DATA EXTRACT:
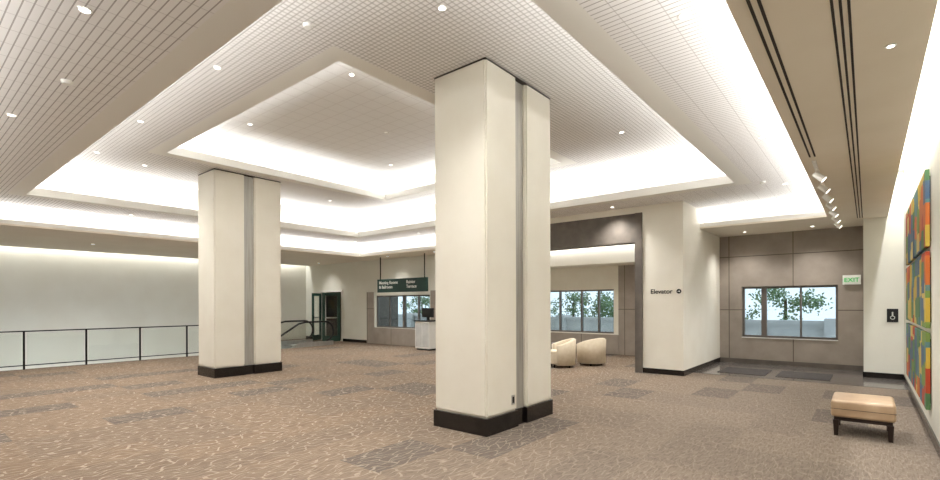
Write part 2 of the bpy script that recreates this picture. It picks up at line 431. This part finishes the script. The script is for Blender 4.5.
# ------------------------------------------------------------ columns
def column(x0):
    W, D1, G = .86, .66, .23
    D = 2 * D1 + G
    e = empty('column', (x0 + W / 2, 4.64 + D / 2, 0))
    k = .02; n = .022; HC = H2 - .002
    b = B()
    for (ya, yb) in ((-D / 2, -D / 2 + D1), (D / 2 - D1, D / 2)):
        xa, xb = -W / 2, W / 2
        b.box(xa + k, xb - k, ya + k, yb - k, .2, HC, M_col)
        b.box(xa + n, xb - n, ya, ya + k, .24, HC - .025, M_col); b.box(xa + n, xb - n, yb - k, yb, .24, HC - .025, M_col)
        b.box(xa, xa + k, ya + n, yb - n, .24, HC - .025, M_col); b.box(xb - k, xb, ya + n, yb - n, .24, HC - .025, M_col)
    b.obj('cladding', e)
    b = B(); b.box(-W / 2 + .055, W / 2 - .055, -D / 2 + D1, D / 2 - D1, .2, HC, M_champ); b.obj('metal_infill', e)
    b = B(); b.box(-W / 2 - .012, W / 2 + .012, -D / 2 - .012, -D / 2 + D1 + .01, 0, .21, M_black)
    b.box(-W / 2 - .012, W / 2 + .012, D / 2 - D1 - .01, D / 2 + .012, 0, .21, M_black)
    b.box(-W / 2 + .03, W / 2 - .03, -D / 2 + D1 + .01, D / 2 - D1 - .01, 0, .21, M_black); b.obj('plinth', e)
    b = B()
    b.box(-W / 2 + .005, W / 2 - .005, -D / 2 + .005, D / 2 - .005, HC - .022, HC - .001, M_darkgap); b.obj('top_reveal', e)
    return e
c1 = column(-4.41); c2 = column(-11.85)
b = B(); b.box(.43, .436, -.25, -.18, .30, .42, M_metal); b.box(.436, .438, -.235, -.195, .32, .40, M_black_pl); b.obj('outlet_plate', c1)

# ------------------------------------------------------------ windows
def window(name, x0, x1, y, z0, z1, mull, depth=.1):
    b = B(); f = .05
    b.box(x0, x1, y, y + depth, z0, z0 + f, M_frame); b.box(x0, x1, y, y + depth, z1 - f, z1, M_frame)
    b.box(x0, x0 + f, y, y + depth, z0 + f, z1 - f, M_frame); b.box(x1 - f, x1, y, y + depth, z0 + f, z1 - f, M_frame)
    for (m, w) in mull: b.box(m - w / 2, m + w / 2, y, y + depth, z0 + f, z1 - f, M_frame)
    b.box(x0 + f, x1 - f, y + depth / 2 - .004, y + depth / 2 + .004, z0 + f, z1 - f, M_glass)
    b.obj(name)
window('window_1', *WIN_R[:2], YF + .1, *WIN_R[2:], [(-2.1, .12), (-1.3, .04)])
window('window_2', *WIN_B[:2], YF + .1, *WIN_B[2:], [(-8.1, .05), (-7.3, .05), (-6.7, .05)])
window('window_3', -15.5, -12.4, YL + .1, .67, 1.95, [(-14.7, .05), (-13.9, .12), (-13.1, .05)])
b = B(); b.box(WIN_R[0], WIN_R[1], YF - .02, YF + .1, .68, .70, M_white); b.obj('trim_4')

# ------------------------------------------------------------ double door
def door_leaf(name, hinge, rz, w):
    e = empty(name, hinge, rz)
    b = B(); f = .12; H = 2.1
    b.box(0, w, -.025, .025, 0.01, .25, M_greendoor); b.box(0, w, -.025, .025, H - f, H, M_greendoor)
    b.box(0, f, -.025, .025, .25, H - f, M_greendoor); b.box(w - f, w, -.025, .025, .25, H - f, M_greendoor)
    b.box(f, w - f, -.004, .004, .25, H - f, M_rglass); b.obj('leaf', e)
    b = B(); b.box(f, w - f, -.06, -.035, 1.0, 1.05, M_metal); b.box(f + .02, f + .05, -.06, -.02, 1.0, 1.05, M_metal)
    b.box(w - f - .05, w - f - .02, -.06, -.02, 1.0, 1.05, M_metal); b.obj('push_bar', e)
door_leaf('door_1', (-19.22, YL - .05, 0), math.radians(-62), .76)
door_leaf('door_2', (-17.78, YL - .05, 0), math.radians(-112), .76)
b = B(); b.box(-19.36, -19.25, YL - .02, YL + .25, 0, 2.15, M_border); b.box(-17.75, -17.64, YL - .02, YL + .25, 0, 2.15, M_border)
b.box(-19.36, -17.64, YL - .02, YL + .25, 2.15, 2.25, M_border); b.obj('trim_5')

# ------------------------------------------------------------ signs
def text(name, s, loc, size, mat, parent=None, rz=0, align='LEFT', off=.001):
    c = bpy.data.curves.new(name, 'FONT'); c.body = s; c.size = size; c.extrude = .003; c.align_x = align; c.offset = off
    c.materials.append(mat)
    o = bpy.data.objects.new(name, c); scene.collection.objects.link(o)
    o.location = loc; o.rotation_euler = (math.pi / 2, 0, rz)
    if parent: o.parent = parent
    return o
es = empty('elevator_sign', (-3.84, 11.195, 1.82))
text('lettering', 'Elevator', (0, 0, 0), .145, M_btext, es, off=.002)
b = B(); b.cyl((0, 0, 0), .052, .052, .004, M_btext, 24, 'Y'); b.obj('arrow_disc', es, loc=(.62, -.001, .045))
b = B(); b.prism([(-.026, -.006), (.004, -.006), (.004, -.02), (.03, 0), (.004, .02), (.004, .006), (-.026, .006)], -.004, 0, M_white, 'Y')
b.obj('arrow', es, loc=(.62, -.002, .045))
hs = empty('hanging_sign', (-13.25, 12.2, 2.30))
b = B(); b.box(-1.32, 1.32, -.05, .05, -.25, .25, M_greensign); b.obj('panel', hs, bevel=.01)
b = B(); b.box(-1.2, -1.17, -.015, .015, .25, H0 - 2.305, M_dark); b.box(1.17, 1.2, -.015, .015, .25, H0 - 2.305, M_dark); b.obj('rods', hs)
text('text_1', 'Meeting Rooms\n& Ballroom', (-1.2, -.055, .06), .165, M_text, hs)
text('text_2', 'Rainier\nTerrace', (.3, -.055, .06), .165, M_text, hs)
ex = empty('exit_sign', (-0.29, YF - .06, 2.14))
b = B(); b.box(-.17, .17, -.02, .02, -.11, .11, M_white); b.box(-.04, .04, .02, .059, -.04, .04, M_white); b.obj('housing', ex)
text('letters', 'EXIT', (0, -.024, -.05), .14, M_exit, ex, align='CENTER')
ac = empty('restroom_sign', (0.40, 13.395, 1.33))
b = B(); b.box(-.09, .09, -.012, 0, -.14, .14, M_black_pl); b.obj('plate', ac)
b = B(); b.cyl((0, -.015, .06), .015, .015, .003, M_text, 12, 'Y'); b.box(-.012, .012, -.015, -.012, -.02, .045, M_text)
b.box(-.012, .04, -.015, -.012, -.03, -.02, M_text); b.cyl((0, -.0145, -.045), .04, .04, .002, M_text, 20, 'Y'); b.cyl((0, -.0155, -.045), .028, .028, .0005, M_black_pl, 20, 'Y')
b.obj('pictogram', ac)

# ------------------------------------------------------------ wall artwork
ar = empty('wall_artwork', (XR, 9.75, 1.75))
b = B(); pw, ph = 3.9 / 4, 2.9 / 3
for i in range(4):
    for j in range(3):
        y0 = -1.95 + i * pw; z0 = -1.45 + j * ph
        b.box(-.05, -.012, y0 + .05, y0 + pw - .05, z0 + .03, z0 + ph - .03, M_art)
        b.box(-.012, -.001, y0 + .1, y0 + pw - .1, z0 + .1, z0 + ph - .1, M_wood)
b.obj('panels', ar)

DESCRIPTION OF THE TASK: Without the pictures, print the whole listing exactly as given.

EXPECTED OUTPUT:
Write part 2 of the bpy script that recreates this picture. It picks up at line 431. This part finishes the script. The script is for Blender 4.5.
# ------------------------------------------------------------ columns
def column(x0):
    W, D1, G = .86, .66, .23
    D = 2 * D1 + G
    e = empty('column', (x0 + W / 2, 4.64 + D / 2, 0))
    k = .02; n = .022; HC = H2 - .002
    b = B()
    for (ya, yb) in ((-D / 2, -D / 2 + D1), (D / 2 - D1, D / 2)):
        xa, xb = -W / 2, W / 2
        b.box(xa + k, xb - k, ya + k, yb - k, .2, HC, M_col)
        b.box(xa + n, xb - n, ya, ya + k, .24, HC - .025, M_col); b.box(xa + n, xb - n, yb - k, yb, .24, HC - .025, M_col)
        b.box(xa, xa + k, ya + n, yb - n, .24, HC - .025, M_col); b.box(xb - k, xb, ya + n, yb - n, .24, HC - .025, M_col)
    b.obj('cladding', e)
    b = B(); b.box(-W / 2 + .055, W / 2 - .055, -D / 2 + D1, D / 2 - D1, .2, HC, M_champ); b.obj('metal_infill', e)
    b = B(); b.box(-W / 2 - .012, W / 2 + .012, -D / 2 - .012, -D / 2 + D1 + .01, 0, .21, M_black)
    b.box(-W / 2 - .012, W / 2 + .012, D / 2 - D1 - .01, D / 2 + .012, 0, .21, M_black)
    b.box(-W / 2 + .03, W / 2 - .03, -D / 2 + D1 + .01, D / 2 - D1 - .01, 0, .21, M_black); b.obj('plinth', e)
    b = B()
    b.box(-W / 2 + .005, W / 2 - .005, -D / 2 + .005, D / 2 - .005, HC - .022, HC - .001, M_darkgap); b.obj('top_reveal', e)
    return e
c1 = column(-4.41); c2 = column(-11.85)
b = B(); b.box(.43, .436, -.25, -.18, .30, .42, M_metal); b.box(.436, .438, -.235, -.195, .32, .40, M_black_pl); b.obj('outlet_plate', c1)

# ------------------------------------------------------------ windows
def window(name, x0, x1, y, z0, z1, mull, depth=.1):
    b = B(); f = .05
    b.box(x0, x1, y, y + depth, z0, z0 + f, M_frame); b.box(x0, x1, y, y + depth, z1 - f, z1, M_frame)
    b.box(x0, x0 + f, y, y + depth, z0 + f, z1 - f, M_frame); b.box(x1 - f, x1, y, y + depth, z0 + f, z1 - f, M_frame)
    for (m, w) in mull: b.box(m - w / 2, m + w / 2, y, y + depth, z0 + f, z1 - f, M_frame)
    b.box(x0 + f, x1 - f, y + depth / 2 - .004, y + depth / 2 + .004, z0 + f, z1 - f, M_glass)
    b.obj(name)
window('window_1', *WIN_R[:2], YF + .1, *WIN_R[2:], [(-2.1, .12), (-1.3, .04)])
window('window_2', *WIN_B[:2], YF + .1, *WIN_B[2:], [(-8.1, .05), (-7.3, .05), (-6.7, .05)])
window('window_3', -15.5, -12.4, YL + .1, .67, 1.95, [(-14.7, .05), (-13.9, .12), (-13.1, .05)])
b = B(); b.box(WIN_R[0], WIN_R[1], YF - .02, YF + .1, .68, .70, M_white); b.obj('trim_4')

# ------------------------------------------------------------ double door
def door_leaf(name, hinge, rz, w):
    e = empty(name, hinge, rz)
    b = B(); f = .12; H = 2.1
    b.box(0, w, -.025, .025, 0.01, .25, M_greendoor); b.box(0, w, -.025, .025, H - f, H, M_greendoor)
    b.box(0, f, -.025, .025, .25, H - f, M_greendoor); b.box(w - f, w, -.025, .025, .25, H - f, M_greendoor)
    b.box(f, w - f, -.004, .004, .25, H - f, M_rglass); b.obj('leaf', e)
    b = B(); b.box(f, w - f, -.06, -.035, 1.0, 1.05, M_metal); b.box(f + .02, f + .05, -.06, -.02, 1.0, 1.05, M_metal)
    b.box(w - f - .05, w - f - .02, -.06, -.02, 1.0, 1.05, M_metal); b.obj('push_bar', e)
door_leaf('door_1', (-19.22, YL - .05, 0), math.radians(-62), .76)
door_leaf('door_2', (-17.78, YL - .05, 0), math.radians(-112), .76)
b = B(); b.box(-19.36, -19.25, YL - .02, YL + .25, 0, 2.15, M_border); b.box(-17.75, -17.64, YL - .02, YL + .25, 0, 2.15, M_border)
b.box(-19.36, -17.64, YL - .02, YL + .25, 2.15, 2.25, M_border); b.obj('trim_5')

# ------------------------------------------------------------ signs
def text(name, s, loc, size, mat, parent=None, rz=0, align='LEFT', off=.001):
    c = bpy.data.curves.new(name, 'FONT'); c.body = s; c.size = size; c.extrude = .003; c.align_x = align; c.offset = off
    c.materials.append(mat)
    o = bpy.data.objects.new(name, c); scene.collection.objects.link(o)
    o.location = loc; o.rotation_euler = (math.pi / 2, 0, rz)
    if parent: o.parent = parent
    return o
es = empty('elevator_sign', (-3.84, 11.195, 1.82))
text('lettering', 'Elevator', (0, 0, 0), .145, M_btext, es, off=.002)
b = B(); b.cyl((0, 0, 0), .052, .052, .004, M_btext, 24, 'Y'); b.obj('arrow_disc', es, loc=(.62, -.001, .045))
b = B(); b.prism([(-.026, -.006), (.004, -.006), (.004, -.02), (.03, 0), (.004, .02), (.004, .006), (-.026, .006)], -.004, 0, M_white, 'Y')
b.obj('arrow', es, loc=(.62, -.002, .045))
hs = empty('hanging_sign', (-13.25, 12.2, 2.30))
b = B(); b.box(-1.32, 1.32, -.05, .05, -.25, .25, M_greensign); b.obj('panel', hs, bevel=.01)
b = B(); b.box(-1.2, -1.17, -.015, .015, .25, H0 - 2.305, M_dark); b.box(1.17, 1.2, -.015, .015, .25, H0 - 2.305, M_dark); b.obj('rods', hs)
text('text_1', 'Meeting Rooms\n& Ballroom', (-1.2, -.055, .06), .165, M_text, hs)
text('text_2', 'Rainier\nTerrace', (.3, -.055, .06), .165, M_text, hs)
ex = empty('exit_sign', (-0.29, YF - .06, 2.14))
b = B(); b.box(-.17, .17, -.02, .02, -.11, .11, M_white); b.box(-.04, .04, .02, .059, -.04, .04, M_white); b.obj('housing', ex)
text('letters', 'EXIT', (0, -.024, -.05), .14, M_exit, ex, align='CENTER')
ac = empty('restroom_sign', (0.40, 13.395, 1.33))
b = B(); b.box(-.09, .09, -.012, 0, -.14, .14, M_black_pl); b.obj('plate', ac)
b = B(); b.cyl((0, -.015, .06), .015, .015, .003, M_text, 12, 'Y'); b.box(-.012, .012, -.015, -.012, -.02, .045, M_text)
b.box(-.012, .04, -.015, -.012, -.03, -.02, M_text); b.cyl((0, -.0145, -.045), .04, .04, .002, M_text, 20, 'Y'); b.cyl((0, -.0155, -.045), .028, .028, .0005, M_black_pl, 20, 'Y')
b.obj('pictogram', ac)

# ------------------------------------------------------------ wall artwork
ar = empty('wall_artwork', (XR, 9.75, 1.75))
b = B(); pw, ph = 3.9 / 4, 2.9 / 3
for i in range(4):
    for j in range(3):
        y0 = -1.95 + i * pw; z0 = -1.45 + j * ph
        b.box(-.05, -.012, y0 + .05, y0 + pw - .05, z0 + .03, z0 + ph - .03, M_art)
        b.box(-.012, -.001, y0 + .1, y0 + pw - .1, z0 + .1, z0 + ph - .1, M_wood)
b.obj('panels', ar)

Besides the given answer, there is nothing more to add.